Excel 2010 Data Analysis and Business Modeling Third Edition by Wayne L Winston offers an impressive amount of real applied knowledge within a handy volume. Winston delivers an authoritative and exhaustive tome that functions as a superb reference source — the breadth of material covered is very impressive. It is quite apparent that the third iterations has make for a finely tuned volume. The structure of chapters provide a semi-cookbook style beginning with a ‘Questions answered in this chapter’ section which gives a useful and applied scope to each chapter. There follows very useful hands-on examples, with concluding ‘test’ questions to reinforce the lesson. Chapter length is short and too the point.
Overall, the ‘lessons’ are delivered succinctly and with direct application, which I found very useful. Although it is targeted at Excel 2010 and I am a 2011 on OSX user, much of it was immediately practicable and I could make allowances for slight user interface variances, thus making this a good tool for both Windows and OSX users. This is not the sort of book that you read from beginning to end, but rather a reference source to give you a solution to the problem at hand.

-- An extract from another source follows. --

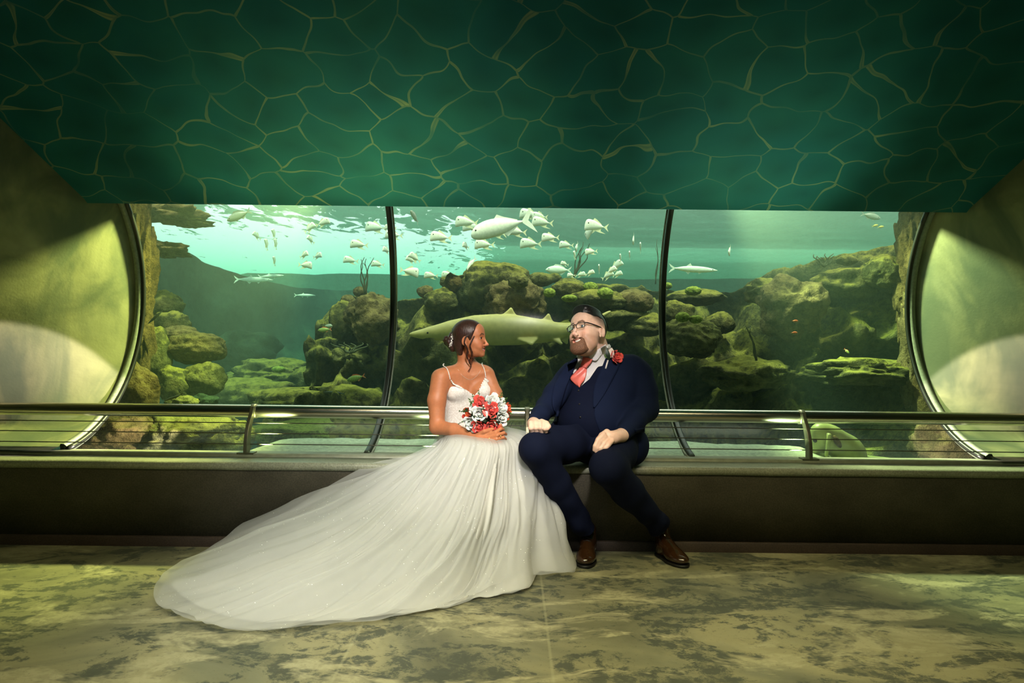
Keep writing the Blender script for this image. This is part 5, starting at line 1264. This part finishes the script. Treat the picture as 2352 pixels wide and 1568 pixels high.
# shoes
def shoe(heel, toe, side, name='shoe'):
    heel, toe = np.array(heel, float), np.array(toe, float); d = toe - heel; L = np.linalg.norm(d); d /= L; n = np.array([-d[1], d[0], 0]); M = Matrix(((n[0], d[0], 0), (n[1], d[1], 0), (0, 0, 1)))
    lo = np.minimum(heel, toe) - .12; hi = np.maximum(heel, toe) + .12; lo[2] = -0.02; hi[2] = 0.20
    v = Vol(lo, hi, 0.004); v.frame(M, heel, 1.0); v.K = .025
    v.ell((0, 0.02, 0.050), (0.042, 0.050, 0.055), 0.02); v.cone((0, 0.02, 0.075), (0, 0.005, 0.14), 0.040, 0.043, 0.02); v.cone((0, 0.05, 0.075), (0, L * .62, 0.042), 0.044, 0.040, 0.03)
    v.ell((0.004 * side, L * .70, 0.036), (0.051, 0.085, 0.030), 0.03); v.ell((0, L - .055, 0.032), (0.040, 0.058, 0.025), 0.02)
    v.cone((-.03, L * .50, 0.077), (.03, L * .50, 0.077), 0.006, 0.006, 0.006); v.frame()
    G = v.grid(); v.cut(0.014 - G[2]); sh_ = v.obj(name, M_SHOE, groom)
    s2 = Vol(lo, hi, 0.004); s2.frame(M, heel, 1.0); s2.ell((0, 0.02, 0.01), (0.043, 0.052, .06), .02); s2.ell((0.004 * side, L * .66, 0.01), (0.054, 0.098, .06), .02); s2.ell((0, L - .055, 0.01), (0.042, 0.064, .05), .02); s2.cone((0, .03, .01), (0, L * .6, .01), .038, .046, .02); s2.frame()
    s2.cut(G[2] - 0.016); s2.cut(0.002 - G[2]); s2.obj('sole', M_SOLE, sh_)
    mb = MB()
    for q in range(4):
        c = heel + d * (L * (.34 + .055 * q)); zt = 0.118 - 0.011 * q
        mb.tube([Vector(c + n * a + [0, 0, zt - abs(a) * .35]) for a in np.linspace(-.022, .022, 6)], 0.0022, 6)
    mb.build('laces', M_SOLE, sh_)
hl0 = Vector((P3(1352, 1225, 3.88)[0], 3.87, 0)); tl0 = Vector((P3(1342, 1275, 3.62)[0], 3.63, 0)); shoe(hl0, tl0, 1)
hl1 = Vector((P3(1520, 1225, 3.84)[0], 3.86, 0)); tl1 = Vector((P3(1566, 1272, 3.72)[0], 3.66, 0)); shoe(hl1, tl1, -1)
MB().lathe([(0.0125, -.003), (0.0140, -.003), (0.0140, .003), (0.0125, .003)], Matrix.Translation(P3(1389, 1016, 3.520)) @ Vector((-0.5, -0.55, -0.65)).to_track_quat('Z', 'Y').to_matrix().to_4x4(), 16).build('ring', M_FRAME, groom)
# ================================================================== bouquet
BQ = at(1115, 950, 3.68); BR = 0.112
bq = thing('bouquet', 'round bouquet of coral red and white roses held in the lap of the woman', 'bouquet', at(1122, 1006, 3.615))
def onball(px, py, r=BR):
    p = at(px, py, 3.60); dx, dz = p.x - BQ.x, p.z - BQ.z; q = r * r - dx * dx - dz * dz
    y = -math.sqrt(max(0.0, q)); v = Vector((dx, y, dz)); return BQ + v, v.normalized()
for k, (px, py, sz, pr, lab) in enumerate((
        (1102, 925, 25, ROSE_RED, 'coral red rose topmost in the bouquet'), (1129, 941, 27, ROSE_RED, 'deep coral rose in the middle of the bouquet'), (1100, 979, 27, ROSE_RED, 'coral rose at the bottom left above the fingers'),
        (1129, 978, 27, ROSE_RED, 'coral rose at the bottom above the knuckles'), (1131, 921, 26, ROSE_WHITE, 'white rose at the back of the bouquet top'), (1102, 950, 27, ROSE_WHITE, 'white rose in the centre left'),
        (1152, 960, 29, ROSE_WHITE, 'large white rose on the right of the bouquet'), (1082, 972, 27, ROSE_WHITE, 'white rose at the lower left'), (1150, 937, 22, ROSE_WHITE, 'small white rose on the upper right'),
        (1070, 962, 19, ROSE_RED, 'red rose at the left rim'), (1075, 947, 17, ROSE_ORANGE, 'orange flower at the left rim'), (1168, 941, 19, ROSE_ORANGE, 'orange flower at the right rim'),
        (1166, 956, 17, ROSE_ORANGE, 'lower orange flower at the right rim'), (1086, 938, 16, ROSE_WHITE, 'small white flower at the left'), (1115, 990, 16, ROSE_RED, 'coral bud under the two bottom roses'), (1152, 924, 19, ROSE_WHITE, 'white flower on the right top'))):
    p, n = onball(px, py); n = (n + Vector((0, -0.55, 0))).normalized()
    place_rose(pr, p - n * 0.012, n, sz * 0.00232 * 1.12, bq, k * 1.3, lab)
c = MB(); V_, F_ = ico(3); c.add([BQ + v * (BR - 0.028) for v in V_], F_); c.build('foliage_core', M_LEAF, bq)
for a, b, w in (((1086, 985), (1073, 1000), .022), ((1128, 955), (1142, 962), .014), ((1118, 962), (1108, 966), .012), ((1140, 965), (1147, 985), .016), ((1076, 940), (1060, 948), .012), ((1090, 960), (1086, 946), .01), ((1070, 975), (1076, 998), .015), ((1112, 938), (1106, 934), .012)):
    pa, _ = onball(*a, BR + .012); pb, n = onball(*b, BR + .004); o = leaf_mesh(pa, pb, w, n).build('leaf', M_LEAF, bq)
rr = random.Random(12)
for a, b in (((1098, 925), (1101, 898)), ((1090, 930), (1086, 908)), ((1086, 930), (1078, 916)), ((1145, 925), (1153, 903)), ((1155, 928), (1164, 916)), ((1078, 945), (1054, 945)), ((1075, 965), (1052, 974)), ((1168, 950), (1176, 952)), ((1117, 922), (1118, 914)), ((1082, 936), (1080, 921))):
    pa, _ = onball(*a); pb = at(*b, 3.63); mb = MB(); mb.tube([pa, pa.lerp(pb, .5) + Vector((0, -.004, .004)), pb], 0.0012, 5)
    for i in range(9):
        t = .25 + .75 * i / 8; c_ = pa.lerp(pb, t); d = Vector((rr.uniform(-1, 1), rr.uniform(-1, .3), rr.uniform(-.2, 1))).normalized()
        l = leaf_mesh(c_, c_ + d * 0.011, 0.0028, Vector((0, -1, 0.2)), 4); mb.add(l.v, l.f)
    mb.build('sprig', M_SPRIG, bq)
h = at(1122, 1008, 3.615)
mb = MB()
for i in range(7):
    a = i * 2 * PI / 7; o_ = Vector((math.cos(a), math.sin(a), 0)) * .008; mb.tube([BQ + o_ + Vector((0, 0, -.04)), h + o_ * .9, h + o_ * 1.6 + Vector((0.004, 0, -.035))], 0.0035, 6)
mb.build('stems', M_SPRIG, bq)
MB().tube([BQ.lerp(h, .55), BQ.lerp(h, .8), h], 0.0135, 14).build('ribbon', M_SATIN, bq)
for (x, y) in ((1119, 953), (1111, 930), (1114, 936)):
    p, n = onball(x, y, BR + .012); V2, F2 = ico(2); MB().add([p + v * .0045 for v in V2], F2).build('pearl', M_PEARL, bq)

# ================================================================== fish
def mat_fish(name, back, belly, rough=0.35, band=None):
    t = NT(name); v = t.coord('Object'); s = t.n('SeparateXYZ'); t.set(s.inputs[0], v)
    f = t.ramp(t.math('MULTIPLY_ADD', s.outputs[2], 1.6, 0.5), [(0.30, belly), (0.72, back)])
    n = t.noise(v, 24, 3); col = t.mix(1.0, f, t.ramp(n, [(0.3, 0.88), (0.7, 1.1)]), 'MULTIPLY')
    if band:
        w = t.n('TexWave', {'Scale': 3.4, 'Distortion': 1.5}); t.set(w.inputs['Vector'], v); col = t.mix(t.ramp(w.outputs[0], [(0.55, 0.0), (0.7, 0.6)]), col, band)
    return t.done(t.bsdf(Base_Color=col, Roughness=rough, Specular_IOR_Level=0.5))
M_SILV = mat_fish('silver_fish', (0.80, 0.82, 0.76), (0.90, 0.92, 0.88)); M_YFIN = plain('yellowish_fin', (0.80, 0.79, 0.56), 0.5)
M_GREY = mat_fish('grey_fish', (0.22, 0.26, 0.22), (0.45, 0.50, 0.42)); M_DARKF = mat_fish('dark_fish', (0.03, 0.035, 0.03), (0.10, 0.11, 0.08)); M_GREENF = mat_fish('green_fish', (0.20, 0.28, 0.06), (0.42, 0.48, 0.14), 0.4, (0.10, 0.14, 0.04))
M_YELF = mat_fish('yellow_fish', (0.55, 0.50, 0.10), (0.75, 0.70, 0.25)); M_REDF = mat_fish('red_fish', (0.55, 0.12, 0.05), (0.7, 0.3, 0.15)); M_PUPIL = plain('fish_eye', (0.015, 0.015, 0.012), 0.1)
# outlines: stations from the snout (x = -.5) to the tail root, with top and bottom heights and half thickness, for a fish of length 1
KINDS = {
 'lookdown': dict(st=[(-.50, -.02, -.16, .015), (-.485, .10, -.20, .04), (-.45, .20, -.215, .06), (-.38, .265, -.20, .075), (-.26, .27, -.175, .08), (-.10, .235, -.145, .075), (.06, .165, -.105, .06), (.20, .085, -.06, .04), (.29, .03, -.028, .018), (.33, .025, -.022, .010)],
    tail=(.20, .17, .12), fins=[[(-.16, .25), (-.10, .34), (.02, .27), (.22, .10), (.18, .08), (-.10, .21)], [(-.12, -.14), (-.02, -.19), (.16, -.24), (.40, -.27), (.18, -.17), (.22, -.055), (.0, -.12)]], eye=(-.36, .10, .026)),
 'oval': dict(st=[(-.50, .01, -.01, .01), (-.46, .055, -.05, .04), (-.36, .12, -.11, .07), (-.18, .165, -.15, .085), (.02, .155, -.14, .075), (.18, .095, -.09, .05), (.30, .04, -.04, .022), (.34, .035, -.035, .012)],
    tail=(.18, .15, .07), fins=[[(-.22, .15), (-.12, .23), (.08, .20), (.24, .10), (.24, .06), (0, .14)], [(.02, -.13), (.10, -.20), (.24, -.10), (.24, -.06)], [(-.26, -.09), (-.16, -.20), (-.12, -.12)]], eye=(-.38, .035, .02)),
 'jack': dict(st=[(-.50, -.02, -.05, .01), (-.47, .04, -.09, .04), (-.38, .11, -.125, .075), (-.22, .15, -.135, .09), (-.02, .14, -.12, .08), (.14, .09, -.075, .055), (.26, .035, -.03, .025), (.33, .016, -.014, .010)],
    tail=(.20, .22, .10), fins=[[(-.10, .14), (-.04, .20), (.06, .14), (.26, .05), (.24, .03), (0, .12)], [(.0, -.11), (.06, -.17), (.24, -.05), (.24, -.03)], [(-.24, -.05), (-.08, -.14), (-.20, -.11)]], eye=(-.41, .025, .014)),
 'slender': dict(st=[(-.50, .0, -.012, .008), (-.40, .028, -.035, .02), (-.22, .058, -.06, .036), (.0, .066, -.066, .04), (.20, .05, -.05, .03), (.33, .022, -.022, .014), (.38, .018, -.018, .008)],
    tail=(.13, .10, .05), fins=[[(.02, .06), (.06, .12), (.14, .06)], [(.05, -.06), (.10, -.11), (.16, -.05)], [(-.20, -.05), (-.12, -.10), (-.10, -.055)]], eye=(-.40, .006, .010)),
}
_fm = {}
def fish_mesh(kind, mat, fin):
    key = (kind, mat.name)
    if key in _fm: return _fm[key]
    K = KINDS[kind]; S = catmull([Vector((x, t, b)) for x, t, b, w in K['st']], 22); Wd = catmull([Vector((x, w, 0)) for x, t, b, w in K['st']], 22); mb = MB(); P = []
    for s, w in zip(S, Wd):
        c = (s.y + s.z) / 2; h = (s.y - s.z) / 2; P.append([Vector((s.x, w.y * math.sin(a) * (abs(math.sin(a)) ** .15), c + h * math.cos(a))) for a in [2 * PI * k / 12 for k in range(12)]])
    mb.grid(P, True); mb.f.append(list(range(12))[::-1]); n0 = len(mb.v); mb.f.append([n0 - 12 + k for k in range(12)]); nb = len(mb.f)
    def fin_poly(pts, th=0.008):
        n = len(pts); v = [Vector((x, -th * .3, z)) for x, z in pts] + [Vector((x, th * .3, z)) for x, z in pts]
        mb.add(v, [list(range(n)), list(range(n, 2 * n))[::-1]] + [[i, n + i, n + (i + 1) % n, (i + 1) % n] for i in range(n)])
    L, h, nt = K['tail']; xr = K['st'][-1][0] - .01
    fin_poly([(xr, .014), (xr + L * .5, h * .55), (xr + L, h), (xr + L * .72, h * .32), (xr + nt, 0), (xr + L * .72, -h * .32), (xr + L, -h), (xr + L * .5, -h * .55), (xr, -.014)])
    for f in K['fins']: fin_poly(f)
    me = bpy.data.meshes.new('fish'); me.from_pydata([tuple(v) for v in mb.v], [], mb.f); me.update(); me.materials.append(mat); me.materials.append(fin)
    for i, p in enumerate(me.polygons): p.use_smooth = i < nb; p.material_index = 0 if i < nb else 1
    ex, ez, er = K['eye']; w = np.interp(ex, [s[0] for s in K['st']], [s[3] for s in K['st']]) * 0.97; eb = MB(); V2, F2 = ico(2)
    for sg in (-1, 1): eb.add([Vector((ex, sg * w, ez)) + Vector((v.x, v.y * .45, v.z)) * er for v in V2], F2)
    em = bpy.data.meshes.new('eyes'); em.from_pydata([tuple(v) for v in eb.v], [], eb.f); em.update(); em.materials.append(M_PUPIL)
    _fm[key] = (me, em); return _fm[key]
def fish(kind, px, py, lpx, Y, label, mat=None, fin=None, yaw=0, tilt=0, group=None, name='fish', bend=0):
    """yaw 0 = seen from the side, snout to the picture left; 180 = snout to the right; tilt raises the snout (degrees)"""
    me, em = fish_mesh(kind, mat or M_SILV, fin or M_YFIN); o = bpy.data.objects.new(name, me); link(o); L = lpx * Y / FPX
    o.location = at(px, py, Y); o.rotation_euler = Euler((0, math.radians(tilt), math.radians(yaw)), 'XYZ'); o.scale = (L, L, L); tag(o, label, 'fish', group)
    e = bpy.data.objects.new('eyes', em); link(e); e.parent = o; return o
SCH = 'silver fish schooling above the reef'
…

From a didactic standpoint, this volume does provide a good grounding in the principles behind analysis and ways in which you can interpret the results generated by Excel. Although it begins very much as an Excel manual to establish a basing grounding in necessary functions and Excel’s way of doing things it quickly adopts a strategy to address real business modeling and data analysis challenges and chapters gear themselves towards these practicalities. This is a hefty volume and directed towards hands-on business professionals with a specific application.